I know--I do not dispute--that many Muslims had nothing to do with the attacks, did not approve of them, would have stopped them if they could.  I do not dispute that there are moderate, even liberal, Muslims, that many Muslims have all the virtues of civilized persons and are admirable in all those ways.  I am totally, 100%, appalled at those who want to burn the Koran (which, by the way, I have read in English translation, with the same attention I've given to other holy books) or throw paint on mosques or beat up Muslims.  But Muslims fail to recognize how much forbearance they've had.  Schools in my area held consciousness-raising sessions for kids about not teasing children in Muslim-defined clothing...but not about not teasing Jewish children or racial minorities.  More law enforcement was dedicated to protecting mosques than synagogues--and synagogues are still targeted for vandalism.  What I heard, in my area, after 9/11, was not condemnation by local mosques of the attack--but an immediate cry for protection even before anything happened.   Our church, and many others (not, obviously all) already had in place a "peace and reconciliation" program that urged us to understand, forgive, pray for, not just innocent Muslims but the attackers themselves.   It sponsored a talk by a Muslim from a local mosque--but the talk was all about how wonderful Islam was--totally ignoring the historical roots of Islamic violence.
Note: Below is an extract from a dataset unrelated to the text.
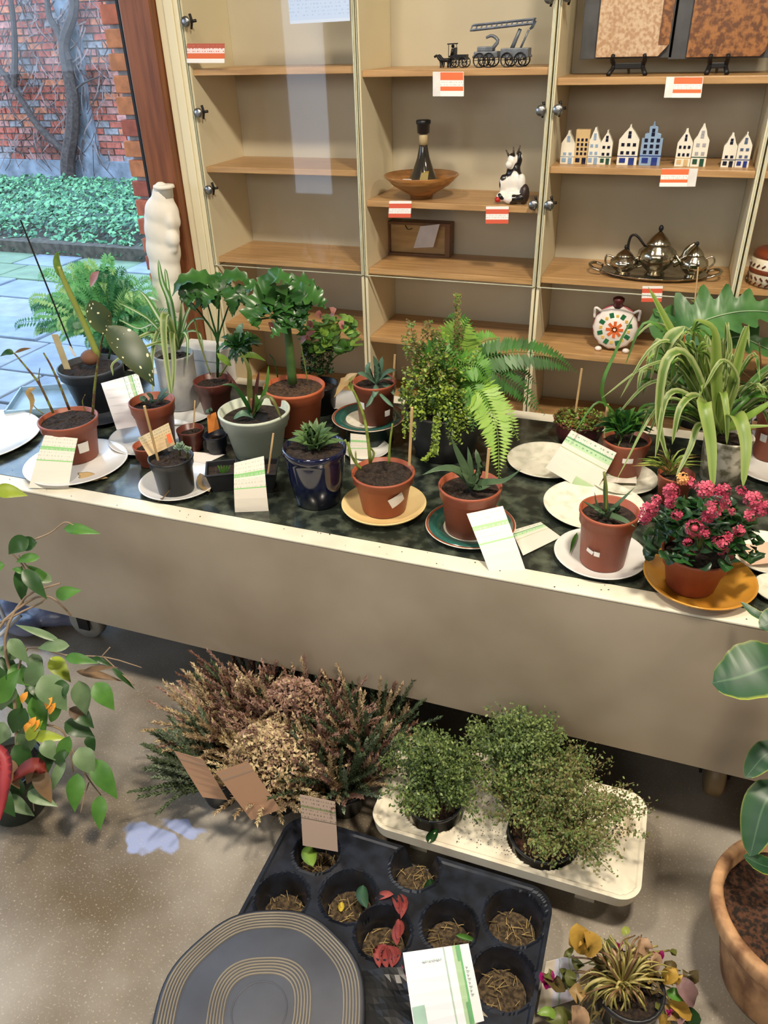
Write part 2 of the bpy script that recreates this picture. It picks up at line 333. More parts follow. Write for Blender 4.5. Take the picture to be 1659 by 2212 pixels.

Now apparently for having the audacity of suggesting that 1) immigrants have to do somethings to adapt to their new home and 2) that it was unreasonable for Muslims to believe that building a mosque at the site of the most destructive act of Islamic terrorism on American soil and not expect controversy.

Now some have argued that what is happening to these people is no different than the punishmnent meted out to Rick Sanchez for calling Jon Stewart a bigot andconplaining tha the "Jews" have too much control over CNN. But it's not. First, what Sanchez said is untrue, and could have been deemed slander by Stewart. Second, regarding his comment that Jews control the media industry, that is a repetition of the old anti-semitic Elder of Zion conspiracy charge that originated with the Tsarist secret police. Here, we have two people who are not trying to smear an ethnic or religious group. One is saying a personal fear he holds. Another is urging immigrants be incorporated into the American system like every other group who has come over.

If we are going to penalize people from stating their opinions, how are we gping to have a free exchange of ideas? How are we going to know when there are people who are living in fear? If the Muslim community is upset by this, maybe it's because the truth stated by these two hurts. Instead of trying to penalize these two for their opinions maybe they need to look at what they are doing, whom they are supporting and ask whether these are people and groups that they should be supporting.